Very little research is done on how European narratives are perceived by various local audiences across the globe as well as within the EU. For the EU, a big challenge lies in connecting to local audiences in regional settings. A strong answer to this challenge relies on researching and referring to localised grievance and aspiration narratives. On a more fundamental level, China’s ascent confronts Europeans with a crisis of faith to which China is not party: namely, the crisis of ‘declinism’ in European society, or, put more simply, the widely shared feeling among Europeans that their society is in decline (Elchardus, 2015). Although China, Russia, Turkey and other geopolitical competitors can and will amplify Europe’s self-doubt to undermine the standing of the liberal-democratic societal model globally (Dams, 2020), they are not the cause of declinism’s traction, nor is an assertive European counter-narrative towards these powers a weapon fit for battling declinism. The belief that Europe belongs to ‘yesterday’s world’, while China ‘owns the future’, must be countered not by geopolitical, but by narrative and social means, offering Europeans a mobilising story of collective aspiration and the institutions to realise it.
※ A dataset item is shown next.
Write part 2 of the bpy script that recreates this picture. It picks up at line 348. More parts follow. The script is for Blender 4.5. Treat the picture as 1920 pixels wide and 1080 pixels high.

As sociologist Mark Elchardus argues:

That vision or narrative, to be successful, must of course show how and why the proposed solutions are consistent with the values that are dear to people and will in fact increase the probability they can live the lives they want to live.

(Elchardus, 2017)

Ergo, we must turn from grievances and aspirations towards values, common interests and the role of value narratives within and beyond the European community.